The best solutions for pro db
Totally recommend MongoDB Atlas! Very easy to setup fully pro version on MongoDB, with replicas or sharding. Price is optimal vs quality.
Incredibly good
It's very easy to setup.
The price is affordable.
They offer good support.
The only things I miss are:
Manual backup button (to make a backup right now)
Web query interface
Best MongoDB Hosting Provider Available
A few items set MongoDB Atlas apart from the other MongoDB hosting providers:
- Make cluster changes with a few clicks, such as dynamically scaling the cluster when needed (including dynamically changing hardware)
- Per hour pricing
- API
- Sharding support, larger replica sets available
- VPC peering
- Encrypted EBS volumes
Everything as advertised...but beware AWS costs
So, granted, much of this can be attributed to my inexperience with AWS and their billing, but Atlas makes it so easy to setup, perhaps a warning of:
1) both the cost of Atlas service itself;
2) the cost of the AWS servers Atlas needs to run on;
is warranted when calculating the total expected bill.
So, 5 stars for Atlas. Ding on the cost calculator and unexpected high bill from AWS.
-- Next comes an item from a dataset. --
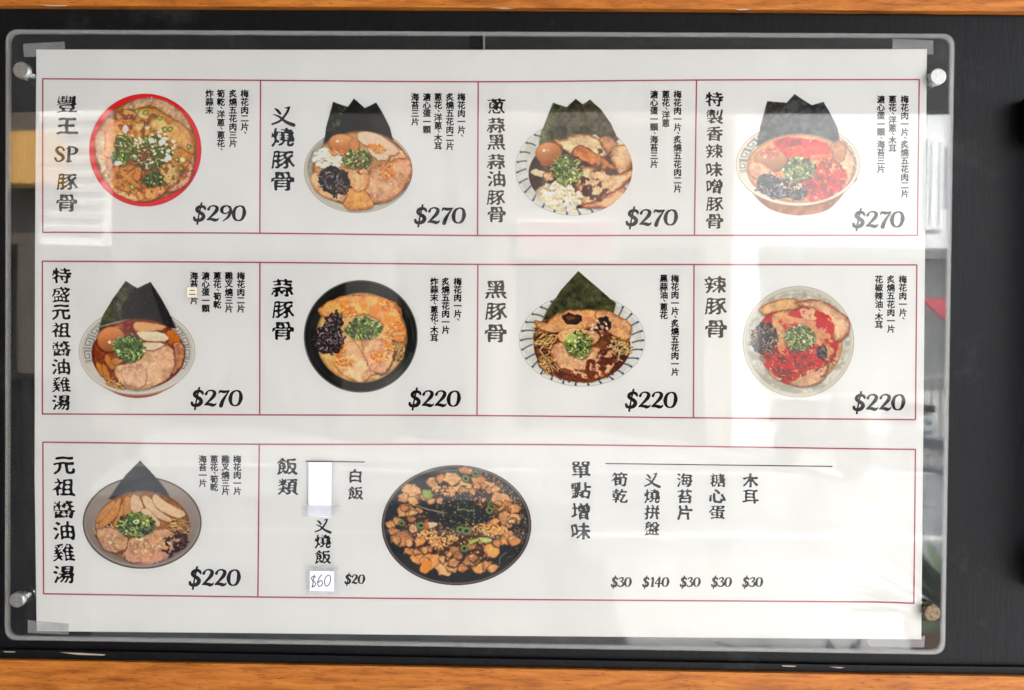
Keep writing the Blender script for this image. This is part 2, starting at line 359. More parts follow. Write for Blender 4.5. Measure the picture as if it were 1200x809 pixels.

MongoDB Atlas - a life savour!
MongoDB Atlas has been fundamental for my company in the last few months. It enabled us to have a painless and affordable MongoDB service, extremely reliable and secure. With MongoDB Atlas you can scale the database according to your needs - it's absolutely fantastic! Try it out - you won't regret it!
No sql Database
What do you like best about the product?
Mongodb does not have primary Key and foreign key concept which makes it better than SQL database.
It has relationship between tables and which can be related easily.
It has npm packages to integrate to Nodejs server.
It has mongodb driver npm package to access all native methods
It has packages for auto-populate and auto-delete(soft delete)
What do you dislike about the product?
It is not easy to sort the result that is json according to the front-end developer.
It does not use elastic search.
Validating the sub-schema is hard.
It is not easy to join two tables (map-reduce)
What problems is the product solving and how is that benefiting you?
Faster database operations.
Easy to write database queries via NPM packages.
Easy to relate tables that is establish relationship between tables.
It just works!
MongoDB Atlas allows someone to easily spin up MongoDB without needing to worry about the underlying infrastructure. It lets those just starting with MongoDB to jump right to the development of their app.
Easy to work with...
What do you like best about the product?
Mongo was extremely easy to get started with. We found lots of resources to get up and running (from both Mongo and 3rd parties) but none were really necessary. The performance for our relatively small (~20GB) dataset is fine. There are a number of cloud services that provide hosted solutions.
What do you dislike about the product?
The fact that it was easy to set up also meant we left lots of default settings for way too long. Coming from a RDBMS world, it was tough to fully understand and apply the aggregation framework that MongoDB uses. Additionally, being a NoSQL DB, not having a schema for our data has burned us many times. For example, before we hardened our code, our dates were stored as Date objects, numbers, Strings, and nulls.
What problems is the product solving and how is that benefiting you?
We are using MongoDB for our primary storage medium. It is easy to use, performant enough for our needs, and easy to find help and support for.
Recommendations to others considering the product:
If you are looking for an easy NoSQL database to use, MongoDB is a good place to start. However, be aware that the flexibility gained by using schema-less persistence must be made up in code.
Versatile Document-Oriented DB
What do you like best about the product?
We've used mongo in three different projects: in to of them for data serialization and for schema analysis for the other one. The query API is powerful and expressive and object serialization (with Morphia, I am sure there are other great frameworks) is seamless and with minimal annotation overhead. MongoDB Compass tool that comes with it is fantastic for statistically analyzing the schema of arbitrarily hierarchical data.
What do you dislike about the product?
I would probably add a bit more flexible wildcard-style query capability (i.e. when you don't know a specific name for a field, but know a little about the structure it should satisfy), but I'm being picky.
What problems is the product solving and how is that benefiting you?
Natura language understanding. Mongo's support for heterogeneous documents has been very handy.
Recommendations to others considering the product:
Get up and running in no time with just little knowledge of JSON.
Decent for non-rapid database calls
What do you like best about the product?
Fast NoSQL results, easy setup, easy configuration.
What do you dislike about the product?
Read/write locks become a bottleneck. Replication authentication is tricky.
What problems is the product solving and how is that benefiting you?
We use MongoDB for our messaging system. I used it in a project previously for location mapping, their Geo location support is amazing.